# [Job]
Only the number is wanted: how many lines contain the string "scene"?

# [Source records]
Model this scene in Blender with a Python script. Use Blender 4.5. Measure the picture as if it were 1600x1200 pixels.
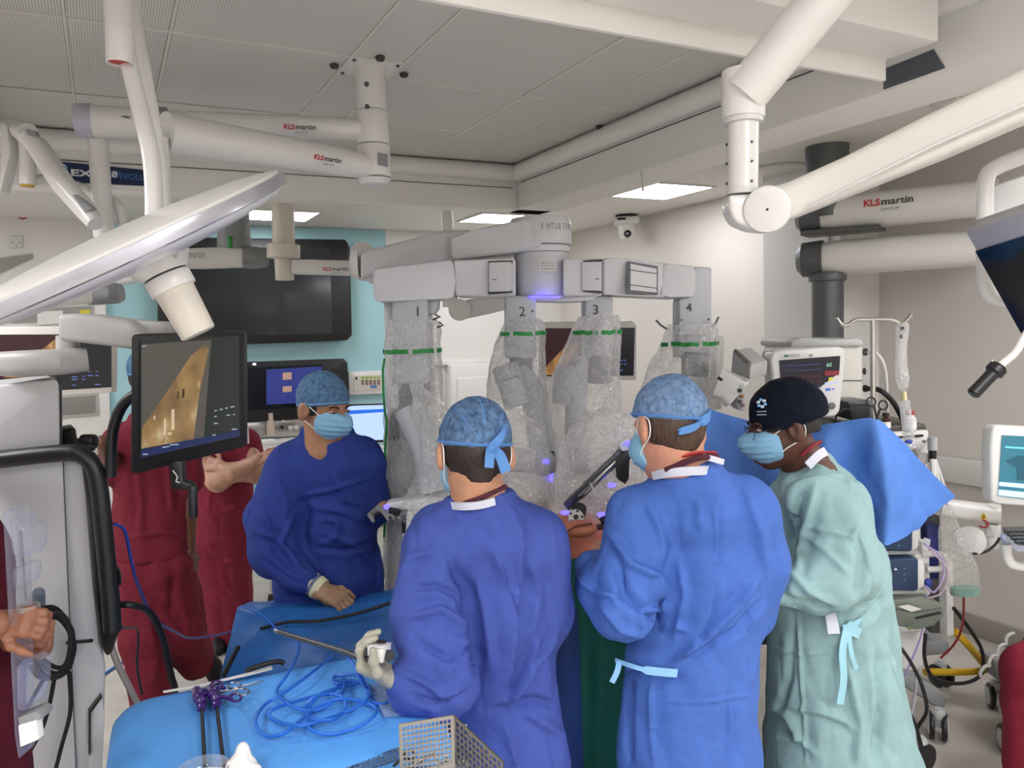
import bpy, bmesh, math, random
import numpy as np
from mathutils import Vector, Matrix, noise as mnoise
for _o in list(bpy.data.objects): bpy.data.objects.remove(_o)
SC = bpy.context.scene
COL = SC.collection
random.seed(4)
RNG = np.random.default_rng(7)
# ------------------------------------------------------------------ camera
F = 1219.0                     # focal length in pixels of the 1600x1200 frame
CAMZ = 1.8                     # eye height
_A = np.array([-640.0, 65.0, -F]); _B = np.array([2340.0, 160.0, -F])   # room depth / room right in camera axes
_up = np.cross(_B, _A); _up /= np.linalg.norm(_up)
_fw = np.array([0, 0, -1.0]); _fh = _fw - _up * (_fw @ _up); _fh /= np.linalg.norm(_fh)
M3 = np.array([np.cross(_fh, _up), _fh, _up])
cam_d = bpy.data.cameras.new('camera'); cam = bpy.data.objects.new('camera', cam_d); COL.objects.link(cam)
cam_d.sensor_width = 36.0; cam_d.lens = F / 1600 * 36; cam_d.clip_start = .02; cam_d.clip_end = 60
cam.matrix_world = Matrix([[*M3[0], 0], [*M3[1], 0], [*M3[2], CAMZ], [0, 0, 0, 1]])
SC.camera = cam
# ------------------------------------------------------------------ world, exposure
W = bpy.data.worlds.new('world'); SC.world = W; W.use_nodes = True
W.node_tree.nodes['Background'].inputs[0].default_value = (1, .95, .88, 1)
W.node_tree.nodes['Background'].inputs[1].default_value = .05
SC.view_settings.view_transform = 'Standard'; SC.view_settings.look = 'None'
SC.view_settings.exposure = 0.0; SC.view_settings.gamma = 1.0; SC.view_settings.use_curve_mapping = False
SC.cycles.max_bounces = 6; SC.cycles.diffuse_bounces = 3; SC.cycles.glossy_bounces = 2; SC.cycles.transmission_bounces = 2; SC.cycles.transparent_max_bounces = 12
SC.cycles.use_light_tree = False; SC.cycles.use_adaptive_sampling = True; SC.cycles.adaptive_threshold = .06
SC.cycles.caustics_reflective = False; SC.cycles.caustics_refractive = False
LAMP = 30.0                     # emission of the ceiling light panels
# ------------------------------------------------------------------ coordinates
UX = np.array([.88673, .46229, 0]); VX = np.array([-.46229, .88673, 0])      # room right, room depth
def _ray(px, py): return M3 @ np.array([(px - 800) / F, -(py - 600) / F, -1.0])
def P(px, py, Y):
    d = _ray(px, py); return Vector(d * (Y / d[1])) + Vector((0, 0, CAMZ))
def PZ(px, py, z):
    d = _ray(px, py); return Vector(d * ((z - CAMZ) / d[2])) + Vector((0, 0, CAMZ))
def PV(px, py, v):
    d = _ray(px, py); return Vector(d * (v / (d @ VX))) + Vector((0, 0, CAMZ))
def PU(px, py, u):
    d = _ray(px, py); return Vector(d * (u / (d @ UX))) + Vector((0, 0, CAMZ))
def R(u, v, z): return Vector(UX * u + VX * v) + Vector((0, 0, z))
def proj(pts):
    q = (np.asarray(pts) - np.array([0, 0, CAMZ])) @ M3
    return np.stack([800 + F * q[:, 0] / -q[:, 2], 600 - F * q[:, 1] / -q[:, 2]], 1)
def m(px, Y): return px * Y / F            # metres that px pixels span at distance Y
X3, Y3, Z3 = Vector((1, 0, 0)), Vector((0, 1, 0)), Vector((0, 0, 1))
RU, RV = Vector(UX), Vector(VX)
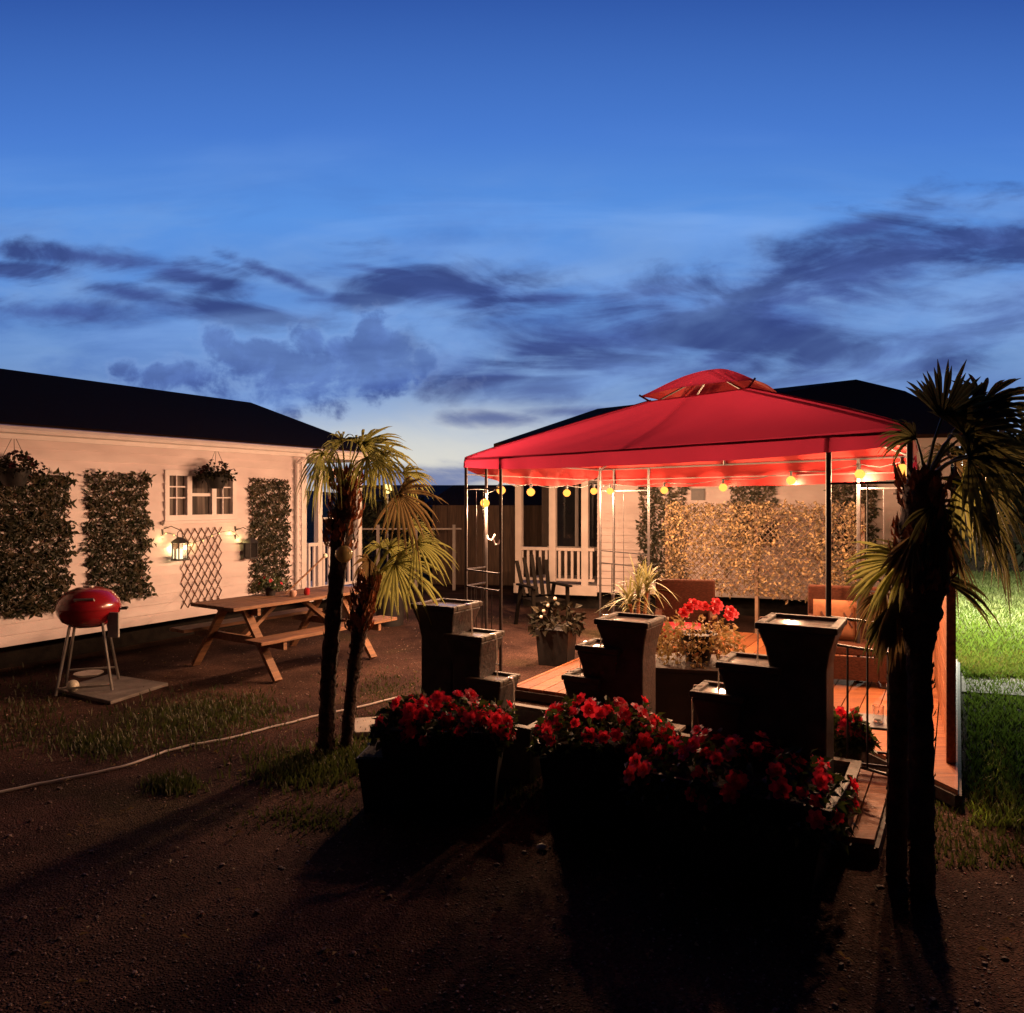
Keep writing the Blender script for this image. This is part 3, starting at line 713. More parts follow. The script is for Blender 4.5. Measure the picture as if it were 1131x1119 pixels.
# ------------------------------------------------------------------ fountains
def fountain(label, x, y, rz, w, hs, dirx, group, sc=1.0, tub=True, ko=1.0):
    "square tiered columns; tiers step along dirx of the local x axis"
    t = thing('tiered_fountain', label, 'fountain', (x, y, 0), rz, group); t.scale = (sc,)*3
    xs = [0, .25*dirx*ko, .42*dirx*ko]; ws = [w, w*.84, w*.74]; ys = [0, -.02, -.045]
    for i, (cx, wi, h) in enumerate(zip(xs, ws, hs)):
        hx = wi/2; c = MB(); cy = ys[i]
        c.loft([(cx,cy,hx*.70,hx*.70,.02),(cx,cy,hx*.70,hx*.70,h-.24),(cx,cy,hx*.78,hx*.78,h-.14),(cx,cy,hx*.95,hx*.95,h-.035)])
        c.build('column', 'stone_resin', t, bevel=.012)
        r_ = MB(); o_, n_ = hx, hx-.045
        r_.box(cx-o_, cx+o_, cy-o_, cy-n_, h-.035, h).box(cx-o_, cx+o_, cy+n_, cy+o_, h-.035, h).box(cx-o_, cx-n_, cy-n_, cy+n_, h-.035, h).box(cx+n_, cx+o_, cy-n_, cy+n_, h-.035, h)
        rb = r_.build('basin_rim', 'rim_resin', t, bevel=.008)
        MB().box(cx-n_, cx+n_, cy-n_, cy+n_, h-.034, h-.018).build('water', 'water', rb)
        nx = xs[i+1] if i < 2 else xs[i]+.12*dirx; nh = hs[i+1] if i < 2 else .34
        edge = cx+dirx*hx; zz = [(edge-dirx*.03, h+.004), (edge+dirx*.012, h), (edge+dirx*.024, h-.04), (edge+dirx*.028, nh-.02)]
        ws_ = MB(); vs = []
        for k, (xx, z) in enumerate(zz):
            hw = .014-.002*k; vs += [(xx, cy-hw, z), (xx+.005*dirx, cy, z+.002), (xx, cy+hw, z), (xx-.005*dirx, cy, z-.002)]
        ws_.add(vs, [(k*4+j, k*4+(j+1) % 4, k*4+4+(j+1) % 4, k*4+4+j) for k in range(3) for j in range(4)])
        ws_.build('water_stream', 'water', t, True)
    if tub:
        x0, x1 = sorted((-.26*dirx, (.80 if ko == 1 else .5)*dirx)); y0, y1 = -.22, .24; b = MB(); th = .035; H = .34
        b.box(x0, x1, y0, y0+th, 0, H).box(x0, x1, y1-th, y1, 0, H).box(x0, x0+th, y0+th, y1-th, 0, H).box(x1-th, x1, y0+th, y1-th, 0, H).box(x0+th, x1-th, y0+th, y1-th, 0, .03)
        b.build('base_tub', 'stone_resin', t, bevel=.006)
        r_ = MB(); g_ = .02
        r_.box(x0-g_, x1+g_, y0-g_, y0+th, H+.002, H+.022).box(x0-g_, x1+g_, y1-th, y1+g_, H+.002, H+.022).box(x0-g_, x0+th, y0+th, y1-th, H+.002, H+.022).box(x1-th, x1+g_, y0+th, y1-th, H+.002, H+.022)
        r_.build('tub_rim', 'rim_resin', t)
        MB().box(x0+th+.002, x1-th-.002, y0+th+.002, y1-th-.002, .2, .21).build('tub_water', 'water', t)
    return t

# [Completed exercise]
2